A critique of commander for node.js
Because someone (@mgan) asked here is my critique of commander.js, a popular option parsing library for node.js, and comparison to node-dashdash, an option parsing library for node.js that I wrote. This isn’t meant as a “you suck, I rock” post. I wrote dashdash to fill my needs because other libs didn’t. I’d be happy if dashdash worked well for you, but I’m not selling it. :)
Pros
-
Commander.js involves less typing and more compact, which helps for quick readability.
-
[Update 2014-03-28: As of dashdash@1.5.0, custom option types are supported by dashdash.]
Commander.js supports custom parsing of option arguments. That’s good and something that dashdash doesn’t have. Dashdash has a number of canned types that so far have suited my needs. Adding custom option types would be worthwhile.
-
program.command(...)
support in commander.js is neat. I use node-cmdln for that, but the handling in commander.js is certainly more lightweight. -
Commander.js supports an option having an optional argument, e.g.:
node mycmd.js -f ARG node mycmd.js -f # no argument to option '-f'
Dashdash doesn’t support this, so if you need it, then boom.
-
Having many examples is good. [Update: Dashdash is growing some examples of its own.]
Cons
-
How to get rid of
-h|--help
and-V|--version
? I definitely advocate that all CLI tools have a those options (sometimes just “–version” and not the “-V” shortcut), but I don’t think an option lib should require it. -
That the lib uses
process.exit()
(handling –help, on unknown options) makes it difficult to integrate option processing in tools that aren’t a small command, e.g. a shell. -
Commander.js doesn’t allow
interspersed=false
. This is useful in node-cmdln, but I’ll grant most may not need this. -
No support for multiple uses of the same arg to build up an array (as supported by dashdash’s
arrayOf*
option types). Commander.js’slist
option type is another take on this:node mycmd.js --list a,b,c # program.list === ['a', 'b', 'c']
-
Both commander.js and dashdash have automated formatting of help output. However, dashdash intentionally only generates the option block and not the usage string and “options:” section prefix. That’s a balance in favour of being usable for other help output styles vs. requiring the user to write a little bit more themselves.
-
If order of options does matter then dashdash’s
<parsed>._order
can be helpful. Again a limited use case. -
Mixing parser and the parsed results.

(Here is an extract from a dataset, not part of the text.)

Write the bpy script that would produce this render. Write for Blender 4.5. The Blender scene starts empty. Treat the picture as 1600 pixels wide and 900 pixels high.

Obviously this is minor, but I like the ability to be able to log the parsed options and just have data logged. Also the sharing of namespace means that you can’t have an option named
Option
,Command
orargs
. In fairness in dashdash you can’t have an option named_args
or_order
. -
No equivalent to
allowUnknown=false
. There are PRs for this on commander.js -
Dashdash’s help output is more configurable. Minor.
There are lots of PRs and tickets open on commander.js, including one for an issue that I noticed when playing a bit. This can be good (lots of interested, issues you might have probably have code available). Far be it for me to complain about keeping up with issues and PRs on ones own projects.
Overall, I think commander.js looks fine for option parsing. Most of my “Cons” are either minor or a result of my just having had particular use cases that perhaps commander.js’s authors have not. I haven’t used commander.js other than briefly looking at it today, so I could very likely have made mistakes in grokking commander.js. Feedback is welcome.